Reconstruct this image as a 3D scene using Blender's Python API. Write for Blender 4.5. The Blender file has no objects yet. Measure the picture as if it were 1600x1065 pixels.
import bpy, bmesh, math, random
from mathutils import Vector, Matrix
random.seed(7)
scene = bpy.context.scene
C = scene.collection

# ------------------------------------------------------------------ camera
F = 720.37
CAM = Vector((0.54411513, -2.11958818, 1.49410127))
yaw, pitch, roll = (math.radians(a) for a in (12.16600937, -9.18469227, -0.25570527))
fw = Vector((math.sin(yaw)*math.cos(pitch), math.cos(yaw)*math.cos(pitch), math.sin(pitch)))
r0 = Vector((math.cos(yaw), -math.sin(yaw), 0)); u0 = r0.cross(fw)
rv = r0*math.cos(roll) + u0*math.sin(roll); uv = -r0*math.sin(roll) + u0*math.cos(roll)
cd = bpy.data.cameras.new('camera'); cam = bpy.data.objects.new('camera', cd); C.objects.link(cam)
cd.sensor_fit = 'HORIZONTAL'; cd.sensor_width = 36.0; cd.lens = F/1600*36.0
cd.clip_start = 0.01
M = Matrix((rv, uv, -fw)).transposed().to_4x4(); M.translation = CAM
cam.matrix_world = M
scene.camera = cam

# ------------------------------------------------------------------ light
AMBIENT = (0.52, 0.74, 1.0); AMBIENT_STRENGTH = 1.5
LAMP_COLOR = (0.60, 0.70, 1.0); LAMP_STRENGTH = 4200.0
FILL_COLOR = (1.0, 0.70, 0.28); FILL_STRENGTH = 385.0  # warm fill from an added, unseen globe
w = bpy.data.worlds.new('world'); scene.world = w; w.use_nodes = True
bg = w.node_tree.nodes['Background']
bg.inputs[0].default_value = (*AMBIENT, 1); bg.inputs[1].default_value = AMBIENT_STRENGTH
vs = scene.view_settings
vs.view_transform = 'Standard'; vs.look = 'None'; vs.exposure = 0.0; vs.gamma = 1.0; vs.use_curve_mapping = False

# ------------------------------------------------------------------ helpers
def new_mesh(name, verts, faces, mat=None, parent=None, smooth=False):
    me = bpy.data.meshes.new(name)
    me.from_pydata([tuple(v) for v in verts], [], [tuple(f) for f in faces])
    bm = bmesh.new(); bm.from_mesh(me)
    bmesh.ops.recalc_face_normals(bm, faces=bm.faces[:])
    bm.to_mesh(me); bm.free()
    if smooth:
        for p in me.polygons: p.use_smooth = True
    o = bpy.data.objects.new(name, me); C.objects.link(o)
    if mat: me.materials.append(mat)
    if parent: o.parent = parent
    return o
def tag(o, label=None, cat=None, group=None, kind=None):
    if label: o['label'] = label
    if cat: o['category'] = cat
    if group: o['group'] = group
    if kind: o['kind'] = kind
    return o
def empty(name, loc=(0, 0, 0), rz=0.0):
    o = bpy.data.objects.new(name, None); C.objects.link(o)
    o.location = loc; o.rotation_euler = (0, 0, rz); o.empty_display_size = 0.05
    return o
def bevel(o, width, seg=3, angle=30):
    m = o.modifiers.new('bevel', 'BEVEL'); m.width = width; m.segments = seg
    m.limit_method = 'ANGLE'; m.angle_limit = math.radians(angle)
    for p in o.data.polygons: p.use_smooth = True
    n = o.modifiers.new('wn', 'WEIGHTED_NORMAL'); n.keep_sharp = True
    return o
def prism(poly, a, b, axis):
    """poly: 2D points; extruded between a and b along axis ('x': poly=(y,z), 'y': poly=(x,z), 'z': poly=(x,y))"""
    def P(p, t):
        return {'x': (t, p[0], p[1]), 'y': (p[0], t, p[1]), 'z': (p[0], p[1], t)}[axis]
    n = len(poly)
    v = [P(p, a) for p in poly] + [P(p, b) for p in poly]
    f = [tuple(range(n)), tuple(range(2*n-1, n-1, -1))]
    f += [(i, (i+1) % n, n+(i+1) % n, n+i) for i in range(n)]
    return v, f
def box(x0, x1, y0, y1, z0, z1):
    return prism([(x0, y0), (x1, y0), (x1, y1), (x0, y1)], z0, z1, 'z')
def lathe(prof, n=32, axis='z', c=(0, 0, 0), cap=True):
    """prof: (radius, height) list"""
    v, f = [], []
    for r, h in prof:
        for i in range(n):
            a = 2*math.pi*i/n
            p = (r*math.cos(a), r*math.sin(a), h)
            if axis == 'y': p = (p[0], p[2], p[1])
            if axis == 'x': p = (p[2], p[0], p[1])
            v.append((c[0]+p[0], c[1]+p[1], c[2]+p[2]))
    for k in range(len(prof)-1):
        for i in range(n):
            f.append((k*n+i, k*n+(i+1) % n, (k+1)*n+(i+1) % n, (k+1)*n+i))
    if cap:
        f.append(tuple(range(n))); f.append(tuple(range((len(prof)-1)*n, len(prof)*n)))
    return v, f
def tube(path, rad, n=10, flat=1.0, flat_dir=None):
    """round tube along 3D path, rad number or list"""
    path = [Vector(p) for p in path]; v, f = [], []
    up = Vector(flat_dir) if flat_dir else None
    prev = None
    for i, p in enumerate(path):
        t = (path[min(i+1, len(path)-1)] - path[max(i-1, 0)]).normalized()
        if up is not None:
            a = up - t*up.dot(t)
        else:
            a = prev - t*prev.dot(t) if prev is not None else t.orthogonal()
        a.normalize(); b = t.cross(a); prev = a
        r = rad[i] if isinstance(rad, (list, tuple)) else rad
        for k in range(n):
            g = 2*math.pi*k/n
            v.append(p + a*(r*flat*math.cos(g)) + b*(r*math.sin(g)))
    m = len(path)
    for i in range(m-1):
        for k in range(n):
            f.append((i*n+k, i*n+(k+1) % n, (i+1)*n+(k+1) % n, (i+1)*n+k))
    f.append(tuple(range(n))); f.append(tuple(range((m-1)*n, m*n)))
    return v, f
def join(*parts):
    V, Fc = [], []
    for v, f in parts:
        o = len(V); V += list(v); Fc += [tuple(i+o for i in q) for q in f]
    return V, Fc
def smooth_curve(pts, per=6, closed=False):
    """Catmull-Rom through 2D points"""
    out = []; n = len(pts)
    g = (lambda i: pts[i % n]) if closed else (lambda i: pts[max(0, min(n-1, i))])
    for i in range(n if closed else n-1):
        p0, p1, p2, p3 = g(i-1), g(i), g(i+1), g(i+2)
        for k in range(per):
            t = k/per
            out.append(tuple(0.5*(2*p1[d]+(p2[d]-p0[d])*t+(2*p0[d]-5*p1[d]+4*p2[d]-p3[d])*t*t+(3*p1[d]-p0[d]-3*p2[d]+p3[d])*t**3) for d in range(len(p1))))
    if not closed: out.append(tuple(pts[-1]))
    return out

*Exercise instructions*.
In the listing above, please print only the lines from the first one to the line where "scene.camera = cam" appears, exactly as written, both of those lines included.

*Written solution*.
Reconstruct this image as a 3D scene using Blender's Python API. Write for Blender 4.5. The Blender file has no objects yet. Measure the picture as if it were 1600x1065 pixels.
import bpy, bmesh, math, random
from mathutils import Vector, Matrix
random.seed(7)
scene = bpy.context.scene
C = scene.collection

# ------------------------------------------------------------------ camera
F = 720.37
CAM = Vector((0.54411513, -2.11958818, 1.49410127))
yaw, pitch, roll = (math.radians(a) for a in (12.16600937, -9.18469227, -0.25570527))
fw = Vector((math.sin(yaw)*math.cos(pitch), math.cos(yaw)*math.cos(pitch), math.sin(pitch)))
r0 = Vector((math.cos(yaw), -math.sin(yaw), 0)); u0 = r0.cross(fw)
rv = r0*math.cos(roll) + u0*math.sin(roll); uv = -r0*math.sin(roll) + u0*math.cos(roll)
cd = bpy.data.cameras.new('camera'); cam = bpy.data.objects.new('camera', cd); C.objects.link(cam)
cd.sensor_fit = 'HORIZONTAL'; cd.sensor_width = 36.0; cd.lens = F/1600*36.0
cd.clip_start = 0.01
M = Matrix((rv, uv, -fw)).transposed().to_4x4(); M.translation = CAM
cam.matrix_world = M
scene.camera = cam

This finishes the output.